La voix des Antillais
D’autres voix oubliées se font entendre : celle des jeunes Antillais qui se sont engagés pour défendre la « mère patrie ». L’écrivain martiniquais Raphaël Confiant – reconnu tant en créole qu’en français, actuellement professeur à l’université des Antilles et de la Guyane – évoque la guerre de 1914-1918 telle que l’ont vécu les soldats venus combattre en métropole et leurs familles restées en Martinique. S’appuyant sur la mémoire familiale et la mémoire collective et sur les archives de la Bibliothèque Schoelcher, « le Bataillon créole » (3) mêle histoire et fiction et nous touche d’autant plus.
Outre la froideur du climat européen, les préjugés racistes et le fait d’être davantage que les métropolitains exposés aux feux ennemis, l’auteur montre comment la population créole a vu dans le recrutement des tirailleurs martiniquais « une forme de reconnaissance de son appartenance à l’ensemble français et la circonscription comme un moyen de payer l’impôt du sang, pour remercier la France de nous avoir accueillis en son sein. Et même, dans l’esprit de certains, d’avoir aboli l’esclavage en 1848. » Un roman militant, mais aussi le roman polyphonique d’un conteur dont les voix nous ravissent avec des mots aussi charmants qu’inattendus et des expressions colorées et ensoleillées.
La guerre et après
« Au revoir là-haut » (4) est un roman sur l’après-guerre de Pierre Lemaitre, particulièrement grinçant et remuant. Il s’ouvre sur une scène de boucherie à quelques jours de l’armistice, quand les poilus sont poussés à l’assaut par le lieutenant Henri d’Aulnay-Pradelle, qui n’hésite pas à leur tirer dans le dos. Lui seul en sortira vivant, avec les soldats Albert Maillard et Édouard Péricourt, un employé modeste et timoré et un artiste brisé.
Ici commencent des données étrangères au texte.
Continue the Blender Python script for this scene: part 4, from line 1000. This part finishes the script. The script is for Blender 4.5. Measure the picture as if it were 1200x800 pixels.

Au lendemain de la guerre, Albert et Édouard sont abandonnés de tous, oubliés d’une France occupée à glorifier ses morts en oubliant les gueules cassées. Triste victoire ! Mais c’était sans compter avec la malice de l’auteur, qui pousse nos deux braves petits soldats à monter une arnaque aussi spectaculaire qu’amorale. Peut-être pas plus amorale, d’ailleurs, que les petits arrangements des uns et des autres pour se faire de l’argent sur les décombres de la guerre, tel Pradelle et son commerce de cercueils trop petits pour se remplir les poches.
De l’art, par un maître du polar, de pointer du doigt une triste réalité sous les dehors d’une aventure rocambolesque et avec un humour qui fait qu’on en redemande.
(2) Albin Michel, 255 p., 19,90 euros.
(3) Mercure de France, 301 p., 19,80 euros.
(4) Albin Michel, 567 p., 22,50 euros.